Bem, leitor, a coisa já está praticamente liquidada. Tanta coisa ruim aconteceu hoje! Você precisava vencer, estava vencendo, e agora está perdendo de goleada. Coisa bem ruim, leitor. Bem ruim mesmo. Já tem até gente sugerindo que o time não gaste mais as passagens da viagem para jogar lá no interior de Minas. O jogo está próximo do fim. A goleada já é certa. Não é preciso substituir mais ninguém. Mas você ainda tem mais uma substituição , leitor, e quer usá-la. Chama um jogador do banco. Ele tira o uniforme. Começa a aquecer. Será o centroavante grandalhão, para tentar, pelo menos, diminuir o tamanho do fiasco?

Não.

É um volante de contenção.

E não apenas isso: um PÉSSIMO volante de contenção.

Não precisa nem pensar em se explicar, leitor. Não é preciso mesmo.
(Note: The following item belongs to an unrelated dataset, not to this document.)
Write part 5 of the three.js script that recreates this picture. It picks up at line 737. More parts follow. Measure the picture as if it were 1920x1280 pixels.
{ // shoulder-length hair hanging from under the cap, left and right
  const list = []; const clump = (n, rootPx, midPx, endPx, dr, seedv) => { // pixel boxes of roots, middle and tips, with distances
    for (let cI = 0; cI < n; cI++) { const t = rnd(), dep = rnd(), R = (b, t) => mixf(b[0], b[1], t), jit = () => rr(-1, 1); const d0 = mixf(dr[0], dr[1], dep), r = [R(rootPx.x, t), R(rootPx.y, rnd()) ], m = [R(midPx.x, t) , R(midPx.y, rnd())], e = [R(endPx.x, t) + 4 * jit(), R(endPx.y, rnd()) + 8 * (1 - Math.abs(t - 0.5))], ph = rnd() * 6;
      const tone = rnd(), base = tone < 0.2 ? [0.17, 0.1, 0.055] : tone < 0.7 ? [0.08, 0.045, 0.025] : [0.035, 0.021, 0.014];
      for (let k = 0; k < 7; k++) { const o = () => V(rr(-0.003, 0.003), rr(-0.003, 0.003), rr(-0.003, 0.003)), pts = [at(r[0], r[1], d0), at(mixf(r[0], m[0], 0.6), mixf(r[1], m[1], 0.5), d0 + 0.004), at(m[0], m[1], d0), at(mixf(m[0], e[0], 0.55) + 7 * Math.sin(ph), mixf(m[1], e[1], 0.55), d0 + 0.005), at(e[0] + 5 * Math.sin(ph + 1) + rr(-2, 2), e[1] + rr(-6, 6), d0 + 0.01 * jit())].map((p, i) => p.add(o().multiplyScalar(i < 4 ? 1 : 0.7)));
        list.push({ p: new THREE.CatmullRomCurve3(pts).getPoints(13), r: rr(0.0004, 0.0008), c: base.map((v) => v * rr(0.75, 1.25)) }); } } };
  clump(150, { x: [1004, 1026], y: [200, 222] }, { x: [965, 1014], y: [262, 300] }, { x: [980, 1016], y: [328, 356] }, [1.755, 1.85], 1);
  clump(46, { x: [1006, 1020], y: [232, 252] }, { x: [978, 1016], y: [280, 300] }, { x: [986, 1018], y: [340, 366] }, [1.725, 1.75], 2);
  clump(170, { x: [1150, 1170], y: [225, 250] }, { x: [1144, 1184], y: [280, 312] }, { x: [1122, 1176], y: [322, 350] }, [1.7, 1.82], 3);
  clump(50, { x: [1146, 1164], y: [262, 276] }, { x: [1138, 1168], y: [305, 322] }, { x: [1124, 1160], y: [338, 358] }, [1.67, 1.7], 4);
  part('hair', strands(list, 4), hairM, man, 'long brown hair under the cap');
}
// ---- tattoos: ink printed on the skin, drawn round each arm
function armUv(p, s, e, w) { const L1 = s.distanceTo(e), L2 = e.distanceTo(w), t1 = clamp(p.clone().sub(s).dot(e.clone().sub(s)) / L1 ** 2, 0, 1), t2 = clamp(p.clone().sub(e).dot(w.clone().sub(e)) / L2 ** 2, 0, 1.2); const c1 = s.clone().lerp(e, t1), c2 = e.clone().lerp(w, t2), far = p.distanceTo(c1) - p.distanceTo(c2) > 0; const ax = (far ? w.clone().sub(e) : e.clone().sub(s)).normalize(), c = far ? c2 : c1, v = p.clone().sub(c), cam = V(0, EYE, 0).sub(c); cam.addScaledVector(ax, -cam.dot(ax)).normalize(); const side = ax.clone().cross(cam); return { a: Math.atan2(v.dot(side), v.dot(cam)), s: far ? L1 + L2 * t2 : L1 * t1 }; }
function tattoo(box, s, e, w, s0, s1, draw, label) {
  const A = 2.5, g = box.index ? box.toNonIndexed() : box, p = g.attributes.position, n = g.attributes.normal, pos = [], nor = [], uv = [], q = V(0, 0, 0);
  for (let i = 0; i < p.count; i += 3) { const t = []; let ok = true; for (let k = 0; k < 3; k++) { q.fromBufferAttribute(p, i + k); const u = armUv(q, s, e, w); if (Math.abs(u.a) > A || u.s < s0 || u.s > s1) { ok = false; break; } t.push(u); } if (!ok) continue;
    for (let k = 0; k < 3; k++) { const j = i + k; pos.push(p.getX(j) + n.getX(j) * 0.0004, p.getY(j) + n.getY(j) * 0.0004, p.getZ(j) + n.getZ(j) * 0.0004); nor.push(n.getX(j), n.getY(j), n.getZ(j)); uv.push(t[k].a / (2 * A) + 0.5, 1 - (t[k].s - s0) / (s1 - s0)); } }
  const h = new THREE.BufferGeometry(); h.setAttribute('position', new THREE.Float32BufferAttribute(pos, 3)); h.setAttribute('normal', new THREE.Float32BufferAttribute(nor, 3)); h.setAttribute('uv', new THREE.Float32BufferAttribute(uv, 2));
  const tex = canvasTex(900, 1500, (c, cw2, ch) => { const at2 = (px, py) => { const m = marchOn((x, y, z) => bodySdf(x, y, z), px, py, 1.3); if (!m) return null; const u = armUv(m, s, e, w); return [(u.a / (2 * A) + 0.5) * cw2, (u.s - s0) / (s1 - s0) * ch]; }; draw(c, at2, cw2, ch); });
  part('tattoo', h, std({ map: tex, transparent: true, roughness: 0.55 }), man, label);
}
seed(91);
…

Nós entendemos perfeitamente: foi coisa sobrenatural. Você jamais faria uma coisa dessas por sua própria vontade. Colocar um volante qando seu time está perdendo de quatro a um, sendo que precisava vencer, é rir da cara da torcida, leitor. É ridicularizá-la. É colocá-la abaixo do…..bom, deixa pra lá. É pisar em cima da cara de alguém e rodar. É maldade. É coisa de gente muito, mas muito ruim. Ultrapassa, e muito, o estágio da mera burrice. E, como eu disse, você não fez isso por querer, leitor. Jamais faria isso. Não é uma pessoa ruim, é um bom cidadão. Quem fez você fazer uma barbaridade dessas foi a boa e velha força sobrenatural. Porque o que aconteceu hoje, leitor, nenhuma pessoa faria. Ninguém seria capaz de tal coisa. Ninguém, leitor, NINGUÉM pode ser tão imbecil.


Qualquer semelhança com fatos e pessoas reais não passa de mera coincidência.